Born in Colfax, California, Riley studied at Shasta College, San Francisco State University, and the San Francisco Conservatory before earning an MA in composition at the University of California, Berkeley, studying with Seymour Shifrin and Robert Erickson.
He was involved in the experimental San Francisco Tape Music Center working with Morton Subotnick, Steve Reich, Pauline Oliveros, and Ramon Sender.
His most influential teacher, however, was Pandit Pran Nath (1918–1996), a master of Indian classical voice, who also taught La Monte Young and Marian Zazeela.
Riley made numerous trips to India over the course of their association to study and to accompany him on tabla, tambura, and voice.
Throughout the 1960s he traveled frequently around Europe as well, taking in musical influences and supporting himself by playing in piano bars, until he joined the Mills College faculty in 1971 to teach Indian classical music.
Riley was awarded an Honorary Doctorate Degree in Music at Chapman University in 2007.
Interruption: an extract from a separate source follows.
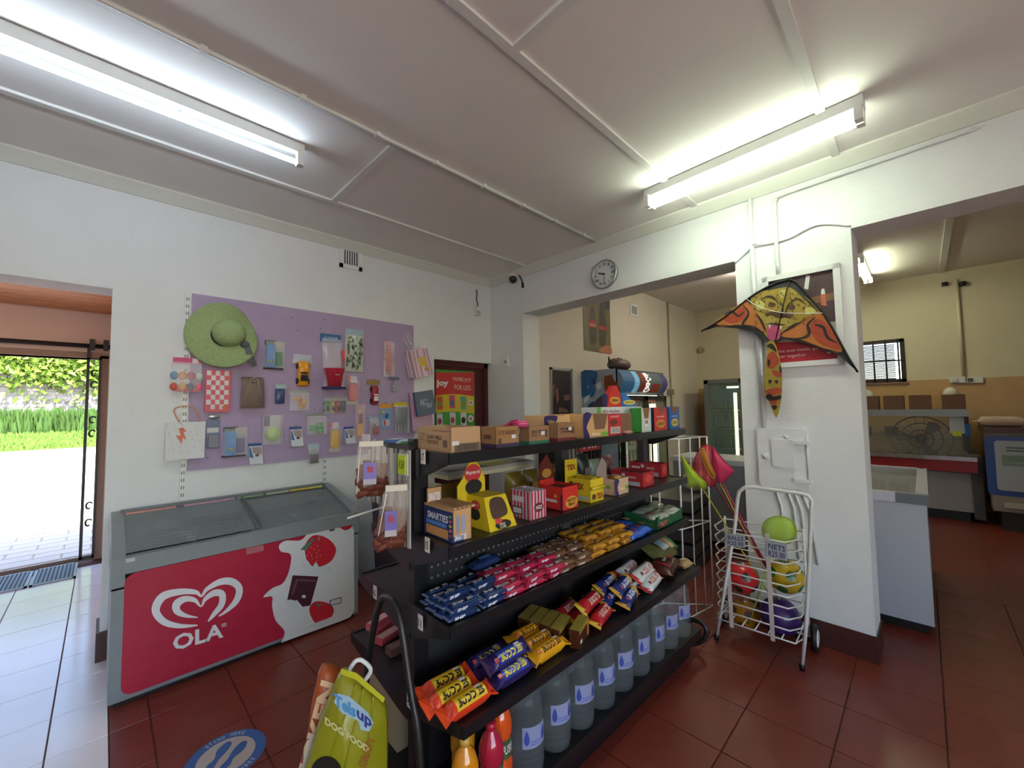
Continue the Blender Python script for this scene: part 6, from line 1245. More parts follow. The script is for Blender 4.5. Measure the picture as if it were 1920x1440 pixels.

Riley also cites John Cage and "the really great chamber music groups of John Coltrane and Miles Davis, Charles Mingus, Bill Evans, and Gil Evans" as influences on his work, demonstrating how he pulled together strands of Eastern music, the Western avant-garde, and jazz.
Also during the 1960s were the famous "All-Night Concerts", during which Riley performed mostly improvised music from evening until sunrise, using an old organ harmonium ("with a vacuum cleaner motor blower blowing into the ballasts") and tape-delayed saxophone.
When he finally wanted a break, after hours of playing, he played back looped saxophone fragments recorded throughout the evening.
For several years he continued to put on these concerts, to which people came with sleeping bags, hammocks, and their whole families.
Riley began his long-lasting association with the Kronos Quartet when he met founder David Harrington while at Mills.
Over the course of his career, Riley composed 13 string quartets for the ensemble, in addition to other works.
He wrote his first orchestral piece, Jade Palace, in 1991, and has continued to pursue that avenue, with several commissioned orchestral compositions following.
Riley is also currently performing and teaching both as an Indian raga vocalist and as a solo pianist.